Conclusion and recommendations
While the benefits of purchasing an electric utility may be significant and meet many of an investor’s requirements for stable and fairly predictable cash flow, investors should fully understand the state of the utility’s electric system, the realistic investment opportunities for the foreseeable future, and the regulatory framework that could enable or inhibit cost recovery. In our experience, investors, including utility buyers, find it challenging to fully identify and distill to useful analytics the uncertainty that surrounds an acquisition.

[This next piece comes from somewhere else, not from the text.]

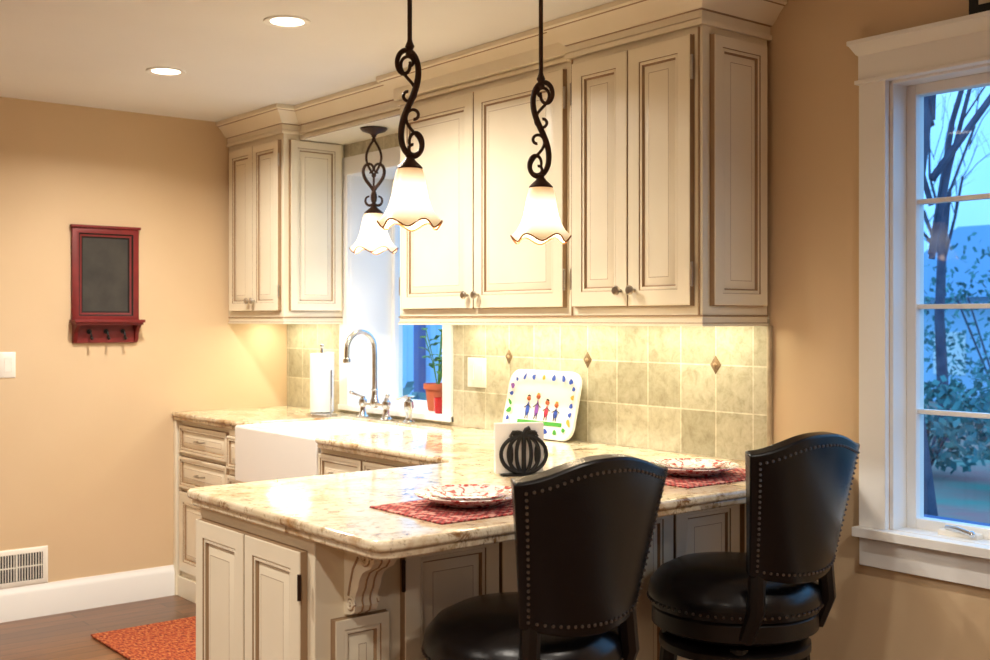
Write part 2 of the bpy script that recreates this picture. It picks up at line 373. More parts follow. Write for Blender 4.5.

To ensure that a target utility’s risks have been fully identified and valued, CRA recommends using an investment scorecard approach to systematically analyze key aspects of the utility’s system and its operating environment. Our scorecard highlights ten areas of the electric utility business for review, from asset health to technology penetration. Answers to a set of structured questions about the utility’s business isolate major and minor risks within each area and raise potential mitigation options. Ultimately, we work with clients to embed these risks into their valuation and to make strategic tradeoffs between potential candidates.

  1. See Indiana Utilities Regulatory Commission Cause No. 44370, NIPSCO filing, July 2013.
  2. N-1 refers to a NERC requirement that any single component of the bulk electric system has an independent back up to prevent outages from the failure of a single component.